=== INSTRUCTIONS FOR THE TASK ===
Quote, with no changes, the lines that run from the top of the material to the line with "bm, M_steel, house)", both included.

=== GIVEN INFORMATION ===
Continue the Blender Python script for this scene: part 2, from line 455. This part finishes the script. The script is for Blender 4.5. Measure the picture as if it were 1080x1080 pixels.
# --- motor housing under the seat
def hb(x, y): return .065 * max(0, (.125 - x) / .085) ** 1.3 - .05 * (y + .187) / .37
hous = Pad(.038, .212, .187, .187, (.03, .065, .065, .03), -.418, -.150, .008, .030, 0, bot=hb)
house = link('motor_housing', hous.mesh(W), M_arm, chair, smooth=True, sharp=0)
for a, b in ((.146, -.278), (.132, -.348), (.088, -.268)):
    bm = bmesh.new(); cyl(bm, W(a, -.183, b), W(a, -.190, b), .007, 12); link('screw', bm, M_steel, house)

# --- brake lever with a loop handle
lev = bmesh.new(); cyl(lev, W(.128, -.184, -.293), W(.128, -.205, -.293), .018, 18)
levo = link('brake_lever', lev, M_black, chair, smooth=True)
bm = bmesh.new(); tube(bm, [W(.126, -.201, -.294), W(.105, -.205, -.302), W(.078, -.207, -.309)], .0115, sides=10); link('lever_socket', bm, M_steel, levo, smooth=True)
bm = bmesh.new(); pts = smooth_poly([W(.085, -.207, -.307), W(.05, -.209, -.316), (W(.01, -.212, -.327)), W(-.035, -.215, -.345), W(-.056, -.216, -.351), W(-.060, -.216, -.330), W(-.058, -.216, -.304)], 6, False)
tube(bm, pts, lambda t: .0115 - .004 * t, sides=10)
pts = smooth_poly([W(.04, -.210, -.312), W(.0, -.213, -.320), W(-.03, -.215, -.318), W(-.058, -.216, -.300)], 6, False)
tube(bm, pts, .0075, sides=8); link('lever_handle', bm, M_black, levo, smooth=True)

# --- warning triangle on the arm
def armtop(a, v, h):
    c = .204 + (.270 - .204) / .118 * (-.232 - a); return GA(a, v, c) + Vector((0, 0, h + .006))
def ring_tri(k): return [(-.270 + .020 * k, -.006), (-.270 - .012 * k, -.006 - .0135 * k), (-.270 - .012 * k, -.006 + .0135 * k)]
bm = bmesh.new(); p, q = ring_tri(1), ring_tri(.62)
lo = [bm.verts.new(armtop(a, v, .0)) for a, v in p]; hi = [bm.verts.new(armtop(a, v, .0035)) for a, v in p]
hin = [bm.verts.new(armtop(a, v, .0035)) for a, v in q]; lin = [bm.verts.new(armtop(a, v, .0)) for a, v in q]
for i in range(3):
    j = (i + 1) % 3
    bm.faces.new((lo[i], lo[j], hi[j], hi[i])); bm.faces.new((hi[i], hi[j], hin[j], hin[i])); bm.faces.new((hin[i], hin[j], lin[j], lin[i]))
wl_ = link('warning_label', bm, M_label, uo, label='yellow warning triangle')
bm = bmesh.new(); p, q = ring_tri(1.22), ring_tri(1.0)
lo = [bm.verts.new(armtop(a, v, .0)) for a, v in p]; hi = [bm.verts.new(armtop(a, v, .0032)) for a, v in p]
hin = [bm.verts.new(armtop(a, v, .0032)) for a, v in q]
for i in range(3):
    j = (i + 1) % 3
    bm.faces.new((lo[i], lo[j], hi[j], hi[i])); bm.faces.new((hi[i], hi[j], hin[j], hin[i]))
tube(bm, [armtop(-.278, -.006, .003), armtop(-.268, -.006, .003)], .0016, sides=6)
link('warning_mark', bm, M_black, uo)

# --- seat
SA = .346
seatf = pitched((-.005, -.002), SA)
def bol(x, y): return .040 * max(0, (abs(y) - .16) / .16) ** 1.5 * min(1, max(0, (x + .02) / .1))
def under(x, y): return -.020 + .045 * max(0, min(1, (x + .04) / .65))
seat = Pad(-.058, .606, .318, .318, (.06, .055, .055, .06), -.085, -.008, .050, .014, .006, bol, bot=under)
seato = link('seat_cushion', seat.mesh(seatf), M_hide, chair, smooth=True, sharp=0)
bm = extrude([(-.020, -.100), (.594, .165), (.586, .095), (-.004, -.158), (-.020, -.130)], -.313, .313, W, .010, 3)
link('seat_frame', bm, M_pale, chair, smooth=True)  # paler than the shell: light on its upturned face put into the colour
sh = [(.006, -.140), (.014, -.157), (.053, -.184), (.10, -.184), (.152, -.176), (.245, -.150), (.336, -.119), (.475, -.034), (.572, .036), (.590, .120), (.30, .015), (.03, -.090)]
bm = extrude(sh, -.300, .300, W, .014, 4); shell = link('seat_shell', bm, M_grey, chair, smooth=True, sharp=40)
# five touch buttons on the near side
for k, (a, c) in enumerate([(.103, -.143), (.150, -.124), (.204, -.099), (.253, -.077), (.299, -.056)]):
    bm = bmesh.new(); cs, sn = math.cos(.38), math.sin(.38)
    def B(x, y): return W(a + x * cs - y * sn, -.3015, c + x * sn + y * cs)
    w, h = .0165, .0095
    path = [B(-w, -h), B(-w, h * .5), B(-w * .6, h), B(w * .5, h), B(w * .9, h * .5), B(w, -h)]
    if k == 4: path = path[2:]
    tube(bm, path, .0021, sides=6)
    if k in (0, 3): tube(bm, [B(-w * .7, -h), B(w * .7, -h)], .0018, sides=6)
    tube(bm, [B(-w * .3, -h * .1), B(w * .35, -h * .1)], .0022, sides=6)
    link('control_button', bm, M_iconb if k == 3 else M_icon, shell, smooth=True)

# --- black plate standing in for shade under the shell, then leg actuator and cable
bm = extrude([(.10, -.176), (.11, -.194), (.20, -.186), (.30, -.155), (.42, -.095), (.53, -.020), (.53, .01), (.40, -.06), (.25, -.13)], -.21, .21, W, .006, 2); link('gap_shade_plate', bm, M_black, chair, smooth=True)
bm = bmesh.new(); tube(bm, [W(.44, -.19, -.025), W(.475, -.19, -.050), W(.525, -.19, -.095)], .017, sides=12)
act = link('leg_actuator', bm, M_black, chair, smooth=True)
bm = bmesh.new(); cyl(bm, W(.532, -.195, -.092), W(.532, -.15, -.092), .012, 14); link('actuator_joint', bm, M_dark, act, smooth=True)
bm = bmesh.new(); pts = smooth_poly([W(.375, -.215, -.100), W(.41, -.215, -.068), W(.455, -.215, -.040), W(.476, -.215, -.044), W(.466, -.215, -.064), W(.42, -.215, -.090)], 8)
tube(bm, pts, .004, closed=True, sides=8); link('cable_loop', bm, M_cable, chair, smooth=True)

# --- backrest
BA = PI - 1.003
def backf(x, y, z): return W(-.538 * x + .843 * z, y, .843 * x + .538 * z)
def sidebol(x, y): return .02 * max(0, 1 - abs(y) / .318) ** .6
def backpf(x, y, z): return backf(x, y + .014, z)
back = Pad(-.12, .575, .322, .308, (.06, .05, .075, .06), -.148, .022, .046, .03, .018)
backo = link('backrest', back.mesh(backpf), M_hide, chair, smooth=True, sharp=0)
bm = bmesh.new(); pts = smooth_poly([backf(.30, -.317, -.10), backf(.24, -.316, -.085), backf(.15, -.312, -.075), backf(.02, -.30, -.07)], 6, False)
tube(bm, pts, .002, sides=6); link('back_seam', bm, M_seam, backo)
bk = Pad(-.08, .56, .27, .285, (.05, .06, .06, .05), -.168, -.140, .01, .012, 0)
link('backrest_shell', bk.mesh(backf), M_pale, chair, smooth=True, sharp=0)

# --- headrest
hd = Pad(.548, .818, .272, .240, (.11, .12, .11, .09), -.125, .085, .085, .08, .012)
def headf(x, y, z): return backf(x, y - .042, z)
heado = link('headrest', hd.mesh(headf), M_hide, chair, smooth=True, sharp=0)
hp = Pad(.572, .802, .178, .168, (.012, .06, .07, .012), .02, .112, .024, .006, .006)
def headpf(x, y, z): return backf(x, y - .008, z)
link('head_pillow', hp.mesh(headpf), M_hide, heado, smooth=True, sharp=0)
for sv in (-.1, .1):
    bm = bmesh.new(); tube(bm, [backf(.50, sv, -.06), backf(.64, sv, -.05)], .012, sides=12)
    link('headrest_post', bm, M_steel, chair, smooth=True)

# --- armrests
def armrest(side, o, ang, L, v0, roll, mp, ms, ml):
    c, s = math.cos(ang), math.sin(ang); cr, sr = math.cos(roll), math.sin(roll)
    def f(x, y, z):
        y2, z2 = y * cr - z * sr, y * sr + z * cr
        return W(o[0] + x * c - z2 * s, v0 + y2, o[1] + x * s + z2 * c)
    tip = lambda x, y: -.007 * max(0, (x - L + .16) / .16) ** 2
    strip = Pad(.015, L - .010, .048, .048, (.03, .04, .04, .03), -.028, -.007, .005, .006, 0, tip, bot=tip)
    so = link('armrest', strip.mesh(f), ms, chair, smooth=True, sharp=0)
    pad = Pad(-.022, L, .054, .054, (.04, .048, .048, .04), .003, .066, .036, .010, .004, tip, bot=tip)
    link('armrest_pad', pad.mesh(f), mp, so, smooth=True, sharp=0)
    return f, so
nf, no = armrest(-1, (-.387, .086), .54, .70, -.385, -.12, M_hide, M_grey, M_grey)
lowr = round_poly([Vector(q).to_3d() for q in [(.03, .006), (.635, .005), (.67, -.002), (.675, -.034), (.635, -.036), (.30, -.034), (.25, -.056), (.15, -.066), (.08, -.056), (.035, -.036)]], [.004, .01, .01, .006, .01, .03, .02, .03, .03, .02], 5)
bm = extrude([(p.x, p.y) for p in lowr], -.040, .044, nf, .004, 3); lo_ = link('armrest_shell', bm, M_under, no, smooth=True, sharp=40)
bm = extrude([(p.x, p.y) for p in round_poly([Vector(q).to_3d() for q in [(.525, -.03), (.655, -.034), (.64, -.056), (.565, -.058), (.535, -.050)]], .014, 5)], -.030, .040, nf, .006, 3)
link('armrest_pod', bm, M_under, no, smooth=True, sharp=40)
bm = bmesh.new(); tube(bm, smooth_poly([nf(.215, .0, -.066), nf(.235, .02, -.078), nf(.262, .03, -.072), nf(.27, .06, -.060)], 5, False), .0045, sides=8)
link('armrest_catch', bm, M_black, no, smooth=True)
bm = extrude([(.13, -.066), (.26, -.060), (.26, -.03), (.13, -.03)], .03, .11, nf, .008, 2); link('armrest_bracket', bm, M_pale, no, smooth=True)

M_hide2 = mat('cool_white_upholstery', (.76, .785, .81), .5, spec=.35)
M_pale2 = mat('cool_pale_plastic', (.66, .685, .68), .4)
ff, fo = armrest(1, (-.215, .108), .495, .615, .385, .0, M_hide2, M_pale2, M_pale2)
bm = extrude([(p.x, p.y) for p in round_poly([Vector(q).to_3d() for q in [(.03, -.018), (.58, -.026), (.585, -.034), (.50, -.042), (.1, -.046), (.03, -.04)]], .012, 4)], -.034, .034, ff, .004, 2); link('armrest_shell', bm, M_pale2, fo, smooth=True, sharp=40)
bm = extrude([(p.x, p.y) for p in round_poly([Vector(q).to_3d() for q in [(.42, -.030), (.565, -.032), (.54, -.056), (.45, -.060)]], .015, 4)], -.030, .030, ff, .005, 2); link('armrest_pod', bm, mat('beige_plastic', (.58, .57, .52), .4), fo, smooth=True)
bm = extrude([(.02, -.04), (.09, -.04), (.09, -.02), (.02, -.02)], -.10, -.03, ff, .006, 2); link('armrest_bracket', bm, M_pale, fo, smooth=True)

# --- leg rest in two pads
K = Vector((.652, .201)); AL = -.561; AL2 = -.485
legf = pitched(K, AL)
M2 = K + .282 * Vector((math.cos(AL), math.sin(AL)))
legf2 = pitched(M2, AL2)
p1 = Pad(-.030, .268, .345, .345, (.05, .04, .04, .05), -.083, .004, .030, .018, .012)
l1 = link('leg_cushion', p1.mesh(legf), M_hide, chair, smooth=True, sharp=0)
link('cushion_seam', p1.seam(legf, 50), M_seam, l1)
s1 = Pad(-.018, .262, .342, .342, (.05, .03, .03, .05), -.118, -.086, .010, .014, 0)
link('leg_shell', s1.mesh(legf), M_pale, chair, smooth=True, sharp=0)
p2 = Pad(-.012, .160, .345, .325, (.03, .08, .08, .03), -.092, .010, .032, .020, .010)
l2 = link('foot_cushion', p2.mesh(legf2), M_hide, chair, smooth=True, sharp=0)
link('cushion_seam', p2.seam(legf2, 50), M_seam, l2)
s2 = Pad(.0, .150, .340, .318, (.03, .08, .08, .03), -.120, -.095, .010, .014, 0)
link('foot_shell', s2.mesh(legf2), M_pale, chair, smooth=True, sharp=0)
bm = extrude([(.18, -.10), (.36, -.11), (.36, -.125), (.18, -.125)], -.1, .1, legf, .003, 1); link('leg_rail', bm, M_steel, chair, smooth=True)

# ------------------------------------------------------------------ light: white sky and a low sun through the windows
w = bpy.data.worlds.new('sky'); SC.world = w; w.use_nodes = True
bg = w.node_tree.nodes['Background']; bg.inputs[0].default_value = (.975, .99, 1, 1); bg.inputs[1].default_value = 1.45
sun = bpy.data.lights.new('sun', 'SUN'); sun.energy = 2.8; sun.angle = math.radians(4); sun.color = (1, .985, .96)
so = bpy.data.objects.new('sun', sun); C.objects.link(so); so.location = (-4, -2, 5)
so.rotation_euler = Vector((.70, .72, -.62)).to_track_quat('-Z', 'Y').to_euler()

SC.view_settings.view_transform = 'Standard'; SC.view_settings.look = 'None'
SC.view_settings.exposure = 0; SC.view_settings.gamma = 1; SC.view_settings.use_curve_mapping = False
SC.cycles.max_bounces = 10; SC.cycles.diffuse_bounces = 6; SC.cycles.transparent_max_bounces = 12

=== RIGHT ANSWER ===
Continue the Blender Python script for this scene: part 2, from line 455. This part finishes the script. The script is for Blender 4.5. Measure the picture as if it were 1080x1080 pixels.
# --- motor housing under the seat
def hb(x, y): return .065 * max(0, (.125 - x) / .085) ** 1.3 - .05 * (y + .187) / .37
hous = Pad(.038, .212, .187, .187, (.03, .065, .065, .03), -.418, -.150, .008, .030, 0, bot=hb)
house = link('motor_housing', hous.mesh(W), M_arm, chair, smooth=True, sharp=0)
for a, b in ((.146, -.278), (.132, -.348), (.088, -.268)):
    bm = bmesh.new(); cyl(bm, W(a, -.183, b), W(a, -.190, b), .007, 12); link('screw', bm, M_steel, house)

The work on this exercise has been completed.